Trevor Greenway

Editor-in-Chief, lowdownonline.com
Graduated 2012
1. Where did you do your internship while in MRU Journalism?
The Melfort Journal

2. Knowing what you know now, what advice would you have liked to give yourself as you started your internship?
That local stories matter to local people. You don’t have to scoop a national story to have impact. I wrote a story on wakeboarding while I was in Melfort and the article and photos had the entire town talking. More youth began to take up wakeboarding in the small town and it gave them something to do in the summers.

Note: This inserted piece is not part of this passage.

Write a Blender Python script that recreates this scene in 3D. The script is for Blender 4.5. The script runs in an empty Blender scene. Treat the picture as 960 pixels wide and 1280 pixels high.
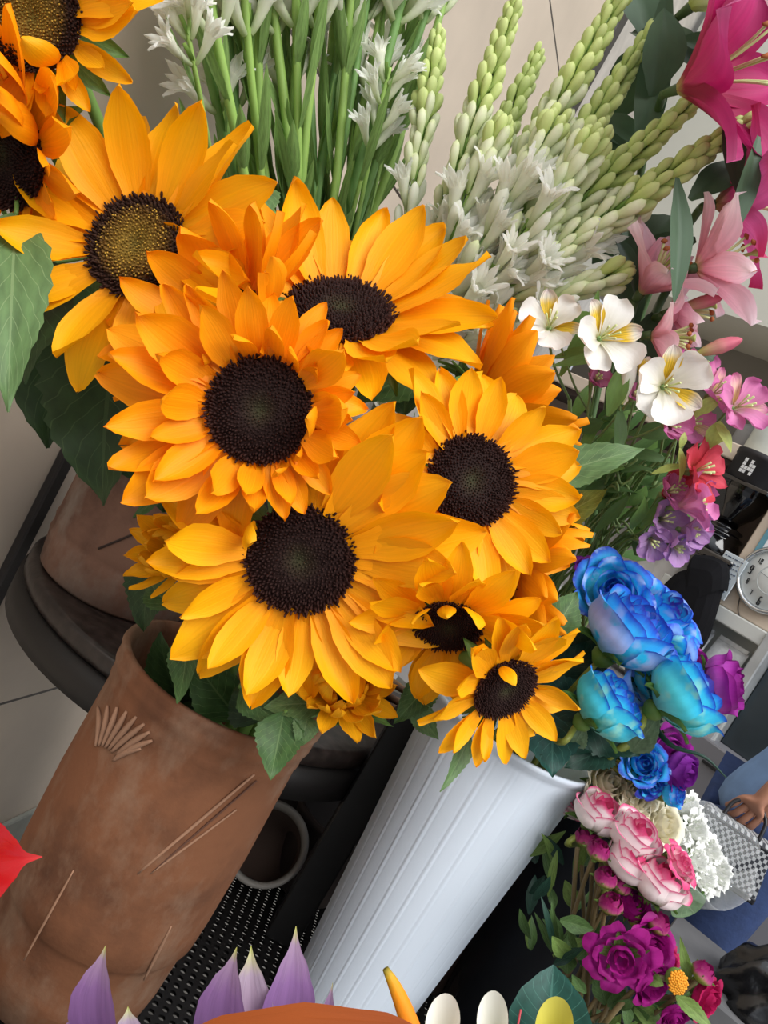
import bpy, math, random
from mathutils import Vector as V, Matrix as M4, Quaternion
rnd = random.Random(7)
PI = math.pi
SC = bpy.context.scene
COL = SC.collection

# ------------------------------------------------------------------ camera
FPX = 1050.0
PITCH = math.radians(7.0)
ROLL = math.radians(29.5)
CAM = V((0, 0, 1.3))
FW = V((0, math.cos(PITCH), -math.sin(PITCH)))
_R0 = V((1, 0, 0)); _U0 = V((0, math.sin(PITCH), math.cos(PITCH)))
RX = _R0 * math.cos(ROLL) + _U0 * math.sin(ROLL)
UY = -_R0 * math.sin(ROLL) + _U0 * math.cos(ROLL)
camd = bpy.data.cameras.new('camera'); cam = bpy.data.objects.new('camera', camd); COL.objects.link(cam)
cam.matrix_world = M4(((RX.x, UY.x, -FW.x, CAM.x), (RX.y, UY.y, -FW.y, CAM.y), (RX.z, UY.z, -FW.z, CAM.z), (0, 0, 0, 1)))
camd.sensor_fit = 'VERTICAL'; camd.sensor_height = 36.0; camd.lens = 36.0 * FPX / 1280.0
camd.clip_start = 0.02; camd.clip_end = 60
SC.camera = cam

def ray(x, y): return FW + RX * ((x - 480) / FPX) + UY * ((640 - y) / FPX)
def P(x, y, d): return CAM + ray(x, y) * d
def onZ(x, y, z):
    r = ray(x, y); return CAM + r * ((z - CAM.z) / r.z)
def cdir(n): return (RX * n[0] + UY * n[1] - FW * n[2]).normalized()
def px(r, d): return r * d / FPX

# ------------------------------------------------------------------ materials
MATS = {}
def _new(name):
    m = bpy.data.materials.new(name); m.use_nodes = True
    nt = m.node_tree; nt.nodes.clear()
    out = nt.nodes.new('ShaderNodeOutputMaterial')
    return m, nt, out
def N(nt, typ, **kw):
    n = nt.nodes.new(typ)
    for k, v in kw.items():
        if k.startswith('i_'): n.inputs[k[2:].replace('_', ' ')].default_value = v
        else: setattr(n, k, v)
    return n
def srgb(r, g, b):
    f = lambda c: (c / 255) / 12.92 if c / 255 <= .04045 else ((c / 255 + .055) / 1.055) ** 2.4
    return (f(r), f(g), f(b), 1)
def ramp(nt, stops, interp='LINEAR'):
    r = nt.nodes.new('ShaderNodeValToRGB'); r.color_ramp.interpolation = interp
    els = r.color_ramp.elements
    while len(els) < len(stops): els.new(0.5)
    for e, (p, c) in zip(els, stops): e.position = p; e.color = c
    return r

def simple(name, col, rough=.6, noise=.15, nscale=12, metal=0, spec=.5, bump=0, bscale=60, coat=0):
    if name in MATS: return MATS[name]
    m, nt, out = _new(name)
    b = N(nt, 'ShaderNodeBsdfPrincipled', i_Roughness=rough, i_Metallic=metal)
    b.inputs['Specular IOR Level'].default_value = spec
    b.inputs['Coat Weight'].default_value = coat
    nt.links.new(b.outputs[0], out.inputs[0])
    tc = N(nt, 'ShaderNodeTexCoord')
    nz = N(nt, 'ShaderNodeTexNoise', i_Scale=nscale, i_Detail=5.0)
    nt.links.new(tc.outputs['Object'], nz.inputs['Vector'])
    d = tuple(c * (1 - noise) for c in col[:3]) + (1,); l = tuple(min(1, c * (1 + noise)) for c in col[:3]) + (1,)
    r = ramp(nt, [(.3, d), (.7, l)])
    nt.links.new(nz.outputs['Fac'], r.inputs[0]); nt.links.new(r.outputs[0], b.inputs['Base Color'])
    if bump:
        n2 = N(nt, 'ShaderNodeTexNoise', i_Scale=bscale, i_Detail=4.0)
        nt.links.new(tc.outputs['Object'], n2.inputs['Vector'])
        bp = N(nt, 'ShaderNodeBump', i_Strength=bump, i_Distance=.004)
        nt.links.new(n2.outputs['Fac'], bp.inputs['Height']); nt.links.new(bp.outputs[0], b.inputs['Normal'])
    MATS[name] = m
    return m

def petal_mat(name, stops, rough=.55, streak=.10, sx=22, trans=.28, vary=.12, blotch=None, spec=.25):
    """stops: colours along the petal (uv y); streak: fine lengthwise lines; blotch: (colour, threshold, scale)"""
    if name in MATS: return MATS[name]
    m, nt, out = _new(name); L = nt.links.new
    uv = N(nt, 'ShaderNodeUVMap')
    sep = N(nt, 'ShaderNodeSeparateXYZ'); L(uv.outputs[0], sep.inputs[0])
    oi = N(nt, 'ShaderNodeObjectInfo')
    tc = N(nt, 'ShaderNodeTexCoord')
    nz = N(nt, 'ShaderNodeTexNoise', i_Scale=5.0, i_Detail=3.0); L(uv.outputs[0], nz.inputs['Vector'])
    ma = N(nt, 'ShaderNodeMath', operation='MULTIPLY_ADD'); L(nz.outputs['Fac'], ma.inputs[0]); ma.inputs[1].default_value = .12; L(sep.outputs['Y'], ma.inputs[2])
    ms = N(nt, 'ShaderNodeMath', operation='SUBTRACT'); L(ma.outputs[0], ms.inputs[0]); ms.inputs[1].default_value = .06
    r = ramp(nt, stops); L(ms.outputs[0], r.inputs[0])
    mp = N(nt, 'ShaderNodeMapping'); mp.inputs['Scale'].default_value = (sx, 1.2, 1); L(uv.outputs[0], mp.inputs[0])
    n2 = N(nt, 'ShaderNodeTexNoise', i_Scale=1.0, i_Detail=3.0); L(mp.outputs[0], n2.inputs['Vector'])
    mr = N(nt, 'ShaderNodeMapRange'); L(n2.outputs['Fac'], mr.inputs[0])
    mr.inputs[1].default_value = .3; mr.inputs[2].default_value = .7; mr.inputs[3].default_value = 1 - streak; mr.inputs[4].default_value = 1 + streak * .4
    mv = N(nt, 'ShaderNodeMapRange'); L(oi.outputs['Random'], mv.inputs[0]); mv.inputs[3].default_value = 1 - vary; mv.inputs[4].default_value = 1 + vary * .5
    mm = N(nt, 'ShaderNodeMath', operation='MULTIPLY'); L(mr.outputs[0], mm.inputs[0]); L(mv.outputs[0], mm.inputs[1])
    hs = N(nt, 'ShaderNodeHueSaturation'); L(r.outputs[0], hs.inputs['Color']); L(mm.outputs[0], hs.inputs['Value'])
    csock = hs.outputs[0]
    if blotch:
        n3 = N(nt, 'ShaderNodeTexNoise', i_Scale=blotch[2], i_Detail=2.0); L(tc.outputs['Object'], n3.inputs['Vector'])
        r3 = ramp(nt, [(blotch[1] - .06, (0, 0, 0, 1)), (blotch[1] + .10, (1, 1, 1, 1))]); L(n3.outputs['Fac'], r3.inputs[0])
        mx = N(nt, 'ShaderNodeMix', data_type='RGBA'); L(r3.outputs[0], mx.inputs[0]); L(csock, mx.inputs[6]); mx.inputs[7].default_value = blotch[0]
        csock = mx.outputs[2]
    b = N(nt, 'ShaderNodeBsdfPrincipled', i_Roughness=rough); b.inputs['Specular IOR Level'].default_value = spec
    L(csock, b.inputs['Base Color'])
    bp = N(nt, 'ShaderNodeBump', i_Strength=.25, i_Distance=.002); L(n2.outputs['Fac'], bp.inputs['Height']); L(bp.outputs[0], b.inputs['Normal'])
    tr = N(nt, 'ShaderNodeBsdfTranslucent'); L(csock, tr.inputs[0])
    mx2 = N(nt, 'ShaderNodeMixShader'); mx2.inputs[0].default_value = trans
    L(b.outputs[0], mx2.inputs[1]); L(tr.outputs[0], mx2.inputs[2]); L(mx2.outputs[0], out.inputs[0])
    MATS[name] = m
    return m

def leaf_mat(name, col, vein, rough=.5, trans=.2, nv=9):
    if name in MATS: return MATS[name]
    m, nt, out = _new(name); L = nt.links.new
    uv = N(nt, 'ShaderNodeUVMap'); sep = N(nt, 'ShaderNodeSeparateXYZ'); L(uv.outputs[0], sep.inputs[0])
    ab = N(nt, 'ShaderNodeMath', operation='SUBTRACT'); L(sep.outputs['X'], ab.inputs[0]); ab.inputs[1].default_value = .5
    a2 = N(nt, 'ShaderNodeMath', operation='ABSOLUTE'); L(ab.outputs[0], a2.inputs[0])
    # side veins: fract(nv*(y - 0.55*|x|))
    m1 = N(nt, 'ShaderNodeMath', operation='MULTIPLY_ADD'); L(a2.outputs[0], m1.inputs[0]); m1.inputs[1].default_value = -.6; L(sep.outputs['Y'], m1.inputs[2])
    m2 = N(nt, 'ShaderNodeMath', operation='MULTIPLY'); L(m1.outputs[0], m2.inputs[0]); m2.inputs[1].default_value = nv
    m3 = N(nt, 'ShaderNodeMath', operation='PINGPONG'); L(m2.outputs[0], m3.inputs[0]); m3.inputs[1].default_value = .5
    v1 = N(nt, 'ShaderNodeMath', operation='LESS_THAN'); L(m3.outputs[0], v1.inputs[0]); v1.inputs[1].default_value = .035
    v2 = N(nt, 'ShaderNodeMath', operation='LESS_THAN'); L(a2.outputs[0], v2.inputs[0]); v2.inputs[1].default_value = .018
    vv = N(nt, 'ShaderNodeMath', operation='MAXIMUM'); L(v1.outputs[0], vv.inputs[0]); L(v2.outputs[0], vv.inputs[1])
    vs = N(nt, 'ShaderNodeMath', operation='MULTIPLY'); L(vv.outputs[0], vs.inputs[0]); vs.inputs[1].default_value = .55
    nz = N(nt, 'ShaderNodeTexNoise', i_Scale=6.0, i_Detail=5.0); L(uv.outputs[0], nz.inputs['Vector'])
    d = tuple(c * .7 for c in col[:3]) + (1,); l = tuple(c * 1.25 for c in col[:3]) + (1,)
    r = ramp(nt, [(.3, d), (.7, l)]); L(nz.outputs['Fac'], r.inputs[0])
    mx = N(nt, 'ShaderNodeMix', data_type='RGBA'); L(vs.outputs[0], mx.inputs[0]); L(r.outputs[0], mx.inputs[6]); mx.inputs[7].default_value = vein
    b = N(nt, 'ShaderNodeBsdfPrincipled', i_Roughness=rough); b.inputs['Specular IOR Level'].default_value = .35
    L(mx.outputs[2], b.inputs['Base Color'])
    bp = N(nt, 'ShaderNodeBump', i_Strength=.3, i_Distance=.003); bp.invert = True; L(vv.outputs[0], bp.inputs['Height']); L(bp.outputs[0], b.inputs['Normal'])
    tr = N(nt, 'ShaderNodeBsdfTranslucent'); L(mx.outputs[2], tr.inputs[0])
    ms = N(nt, 'ShaderNodeMixShader'); ms.inputs[0].default_value = trans
    L(b.outputs[0], ms.inputs[1]); L(tr.outputs[0], ms.inputs[2]); L(ms.outputs[0], out.inputs[0])
    MATS[name] = m
    return m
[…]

3. What is something that really stands out when you think about your time at MRU Journalism?
I loved Mount Royal so much because it wasn’t so much a place to come and learn, but more of an environment to share ideas with your peers. My best teachers didn’t really teach me anything, but they instead prompted me to think outside my little box of a head, to challenge everything I ever heard and to always be curious.

4. How transferrable were the skills you acquired in your education?
Very transferable. The reason I got my first real job outside of school was because of my photo skills, which I learned from Paul Coates.
5. In your career, what type of work has most excited you, and why?
Big human interest stories. Stories that matter to people. Doesn’t always have to be a big story, but anything that means something special to someone. An obituary, an athlete reaching his or her goals, and human rights violations are the stories that get me up in the morning.

6. What is the most important but unwritten rule that you’ve learned on the job?
If it bleeds it no longer necessarily leads.

7. Who has most inspired you along the way, and why?
My mentor and crime reporter extraordinaire, Gary Dimmock from the Ottawa Citizen. Gary is the most fearless reporter I’ve ever met and does stories that nobody else does. Dimmock can develop a source like nobody else in the game and his crime writing is absolutely stellar. Gary always has time for me when I’m working on a big story.

8. Is there anything else you would like to share about your experience in MRU Journalism?
I would just tell young budding journalism students that if they’ve got a nose for news and are curious, they’ll have great careers telling stories. You don’t have to be a fantastic writer or photographer. Those things you can learn. What you can’t learn is the drive to understand the world around you and the passion you need for telling stories in a compelling way.